I was honored to be invited to speak at the International Bar Association IBA’s annual ESG conference in Paris in late March. I am grateful  to conference chair John Vellone for the invitation, and his colleagues from the IBA for the organization and coordination.

I spoke on the panel organized by the Energy, Environment, Natural Resources and Infrastructure Law Section (SEERIL) of the IBA; this year it was dedicated to Responsibility in Mining. I was joined on the panel by  Laura Rich (Marlow Global), and Lachlan Poustie (A&O Shearman); moderated by John Vellone of Borden Ladner Gervais LLP (BLG) and J. Michael Showalter of ArentFox Schiff. It was a great panel, with a real exchange and counter opinions. 

On the panel, I emphasized that, regardless of the ethical and moral considerations of mining operators and their partners, responsible mining is an imperative for anyone who wants to establish predictability in the socio-environmental –and therefore economic and legal– performance of a site.
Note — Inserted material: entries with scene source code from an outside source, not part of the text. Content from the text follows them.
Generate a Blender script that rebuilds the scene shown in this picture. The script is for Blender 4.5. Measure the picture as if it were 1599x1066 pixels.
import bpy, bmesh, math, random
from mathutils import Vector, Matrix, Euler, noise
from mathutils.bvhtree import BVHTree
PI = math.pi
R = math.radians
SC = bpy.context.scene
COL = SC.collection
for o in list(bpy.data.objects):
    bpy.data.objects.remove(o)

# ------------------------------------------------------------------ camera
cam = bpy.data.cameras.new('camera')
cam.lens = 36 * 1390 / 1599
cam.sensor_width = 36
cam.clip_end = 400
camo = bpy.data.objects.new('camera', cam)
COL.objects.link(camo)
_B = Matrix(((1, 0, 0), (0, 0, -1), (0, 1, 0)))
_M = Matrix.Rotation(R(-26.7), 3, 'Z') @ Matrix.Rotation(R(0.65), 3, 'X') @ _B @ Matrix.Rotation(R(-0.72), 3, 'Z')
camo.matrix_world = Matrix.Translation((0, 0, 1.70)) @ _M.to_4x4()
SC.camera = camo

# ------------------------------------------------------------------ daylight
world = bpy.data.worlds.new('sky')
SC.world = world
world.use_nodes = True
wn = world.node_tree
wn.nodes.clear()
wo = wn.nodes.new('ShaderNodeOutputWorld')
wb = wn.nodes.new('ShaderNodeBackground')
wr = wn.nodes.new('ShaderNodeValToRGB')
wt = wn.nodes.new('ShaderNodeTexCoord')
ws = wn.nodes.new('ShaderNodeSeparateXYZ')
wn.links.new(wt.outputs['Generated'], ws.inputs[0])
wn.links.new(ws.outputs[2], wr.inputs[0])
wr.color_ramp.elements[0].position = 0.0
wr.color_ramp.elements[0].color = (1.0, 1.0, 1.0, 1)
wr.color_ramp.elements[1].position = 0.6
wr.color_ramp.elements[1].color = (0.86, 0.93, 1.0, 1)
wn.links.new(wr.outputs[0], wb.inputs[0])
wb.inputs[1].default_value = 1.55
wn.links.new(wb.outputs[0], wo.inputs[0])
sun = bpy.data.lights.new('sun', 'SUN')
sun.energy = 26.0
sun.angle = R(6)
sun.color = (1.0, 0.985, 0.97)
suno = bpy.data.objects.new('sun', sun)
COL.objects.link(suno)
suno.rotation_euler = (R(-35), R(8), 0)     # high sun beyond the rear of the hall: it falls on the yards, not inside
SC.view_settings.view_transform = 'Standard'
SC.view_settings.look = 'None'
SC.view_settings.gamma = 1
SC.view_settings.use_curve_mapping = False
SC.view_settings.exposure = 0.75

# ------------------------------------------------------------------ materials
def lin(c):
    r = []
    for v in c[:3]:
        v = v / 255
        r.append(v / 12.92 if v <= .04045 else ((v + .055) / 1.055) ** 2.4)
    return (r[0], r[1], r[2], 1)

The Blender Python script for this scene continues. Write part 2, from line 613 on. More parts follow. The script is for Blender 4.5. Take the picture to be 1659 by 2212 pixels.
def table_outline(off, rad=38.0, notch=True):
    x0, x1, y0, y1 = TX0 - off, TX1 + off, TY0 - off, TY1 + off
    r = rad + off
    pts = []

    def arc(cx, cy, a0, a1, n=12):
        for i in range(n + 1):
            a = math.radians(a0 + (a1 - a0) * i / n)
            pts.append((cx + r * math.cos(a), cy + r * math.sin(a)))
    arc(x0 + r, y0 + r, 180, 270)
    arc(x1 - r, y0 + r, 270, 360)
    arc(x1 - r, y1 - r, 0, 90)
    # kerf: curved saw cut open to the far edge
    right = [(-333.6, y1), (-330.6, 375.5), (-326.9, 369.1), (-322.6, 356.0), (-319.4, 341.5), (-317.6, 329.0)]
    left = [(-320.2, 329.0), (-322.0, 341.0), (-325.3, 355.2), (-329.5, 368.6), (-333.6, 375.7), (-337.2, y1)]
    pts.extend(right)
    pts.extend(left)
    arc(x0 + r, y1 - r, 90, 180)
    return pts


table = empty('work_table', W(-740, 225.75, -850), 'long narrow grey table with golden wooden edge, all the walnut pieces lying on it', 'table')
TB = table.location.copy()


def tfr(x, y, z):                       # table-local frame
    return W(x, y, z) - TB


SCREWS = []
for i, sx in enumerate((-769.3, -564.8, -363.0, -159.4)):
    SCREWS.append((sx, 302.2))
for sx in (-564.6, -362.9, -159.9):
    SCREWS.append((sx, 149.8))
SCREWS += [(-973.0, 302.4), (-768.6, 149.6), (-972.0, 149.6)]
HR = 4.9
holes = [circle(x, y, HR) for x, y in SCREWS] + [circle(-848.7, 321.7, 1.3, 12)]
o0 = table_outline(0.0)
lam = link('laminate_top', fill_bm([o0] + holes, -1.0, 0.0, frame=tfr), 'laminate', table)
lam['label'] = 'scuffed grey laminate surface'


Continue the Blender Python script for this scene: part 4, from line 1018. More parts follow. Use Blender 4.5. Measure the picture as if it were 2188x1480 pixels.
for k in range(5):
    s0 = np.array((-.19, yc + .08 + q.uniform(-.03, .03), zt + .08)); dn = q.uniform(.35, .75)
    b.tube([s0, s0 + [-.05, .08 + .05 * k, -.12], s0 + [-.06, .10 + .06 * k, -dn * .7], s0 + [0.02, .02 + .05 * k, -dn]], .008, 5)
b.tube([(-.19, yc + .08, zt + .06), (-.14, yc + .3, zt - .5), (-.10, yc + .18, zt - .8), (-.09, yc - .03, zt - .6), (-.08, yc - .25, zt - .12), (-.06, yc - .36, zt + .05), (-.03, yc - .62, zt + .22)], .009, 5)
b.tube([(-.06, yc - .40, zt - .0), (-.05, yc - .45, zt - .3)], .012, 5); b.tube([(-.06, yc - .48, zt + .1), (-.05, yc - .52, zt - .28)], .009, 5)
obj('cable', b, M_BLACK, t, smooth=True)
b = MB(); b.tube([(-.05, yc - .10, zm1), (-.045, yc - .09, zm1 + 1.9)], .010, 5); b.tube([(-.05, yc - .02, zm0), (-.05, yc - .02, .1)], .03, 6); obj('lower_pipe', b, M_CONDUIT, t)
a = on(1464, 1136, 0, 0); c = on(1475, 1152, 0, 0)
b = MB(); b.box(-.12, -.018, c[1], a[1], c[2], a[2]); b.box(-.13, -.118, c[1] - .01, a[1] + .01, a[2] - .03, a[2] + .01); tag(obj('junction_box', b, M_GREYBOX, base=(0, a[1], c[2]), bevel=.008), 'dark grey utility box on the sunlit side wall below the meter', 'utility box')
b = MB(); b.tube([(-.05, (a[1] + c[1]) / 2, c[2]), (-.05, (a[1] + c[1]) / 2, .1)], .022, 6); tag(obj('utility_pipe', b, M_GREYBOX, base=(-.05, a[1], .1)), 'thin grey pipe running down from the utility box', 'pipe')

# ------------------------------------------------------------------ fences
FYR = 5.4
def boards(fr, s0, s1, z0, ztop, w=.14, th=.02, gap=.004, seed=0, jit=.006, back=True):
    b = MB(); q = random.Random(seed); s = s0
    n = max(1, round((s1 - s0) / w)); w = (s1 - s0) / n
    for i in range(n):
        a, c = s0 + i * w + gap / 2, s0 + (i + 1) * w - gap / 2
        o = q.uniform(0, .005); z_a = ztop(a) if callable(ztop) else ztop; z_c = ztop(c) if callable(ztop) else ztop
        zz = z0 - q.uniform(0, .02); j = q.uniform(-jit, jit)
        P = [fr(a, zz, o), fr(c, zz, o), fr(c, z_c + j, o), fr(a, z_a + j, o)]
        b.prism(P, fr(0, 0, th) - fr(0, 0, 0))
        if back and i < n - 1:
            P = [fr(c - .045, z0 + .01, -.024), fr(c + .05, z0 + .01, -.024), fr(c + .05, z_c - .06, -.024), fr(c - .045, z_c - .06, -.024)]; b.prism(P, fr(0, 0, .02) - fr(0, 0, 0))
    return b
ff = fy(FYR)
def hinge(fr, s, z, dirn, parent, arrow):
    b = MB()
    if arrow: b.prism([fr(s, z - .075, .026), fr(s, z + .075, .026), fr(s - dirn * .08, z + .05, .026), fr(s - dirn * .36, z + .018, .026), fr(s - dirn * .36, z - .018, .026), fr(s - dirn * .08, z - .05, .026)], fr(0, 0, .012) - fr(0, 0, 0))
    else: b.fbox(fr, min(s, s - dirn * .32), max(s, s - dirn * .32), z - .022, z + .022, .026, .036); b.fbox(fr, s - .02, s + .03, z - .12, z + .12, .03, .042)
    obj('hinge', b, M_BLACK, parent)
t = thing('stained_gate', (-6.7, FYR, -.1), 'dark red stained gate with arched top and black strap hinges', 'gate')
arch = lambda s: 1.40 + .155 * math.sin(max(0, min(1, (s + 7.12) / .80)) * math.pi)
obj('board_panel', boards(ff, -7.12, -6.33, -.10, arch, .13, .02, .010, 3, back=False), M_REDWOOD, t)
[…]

Unless you bluntly operate outside the law, the long-term viability of your asset will be conditioned by how responsible you are towards rightsholders and stakeholders.

After all, if the local/central authority determines that there is something wrong with a mine, or identifies regulatory noncompliances, in most jurisdictions there will be procedures to challenge the decision, with written rules that are supposed to be predictable. You can send your lawyers in. But if there is social unrest because you have exhausted the water table and there is no potable water left for people, road blockade because local content promises are not fulfilled, workers on strike because their wages are low or the rate of fatalities is too high… lawyers will be less useful, and so will engineers.

We panelists discussed other challenging topics, such as: 

  • What are linkages between legally-binding licenses granted by governments and social acceptance (often framed as an informal ‘social licence to operate’, although there seems to be gradually more community-benefit agreements, good-neighbor agreements, or other forms of binding agreements being signed between operators and local populations), what are the legal and commercial consequences of losing them? 
  • Governments are under pressure to fast-track critical mineral projects in the name of energy and national security, what are the legal and non-legal risks of fast-tracking? 
  • How good can deregulation be when the minerals sector seems to suffer from a lack of economic and industrial predictability? What does this mean for access to capital? 
  • And what about anti-corruption, that may have been overlooked in both regulatory regimes and voluntary standards (as pointed out recently by NRGI)?

Conference chair Vellone summarized later

“We convened at a moment when ESG has become a political flashpoint. But our two days together show that lawyers around the world continue to follow a body of legal obligation despite political weather. The topics we discussed are hard law, and they are our clients’ and colleagues’ reality right now.”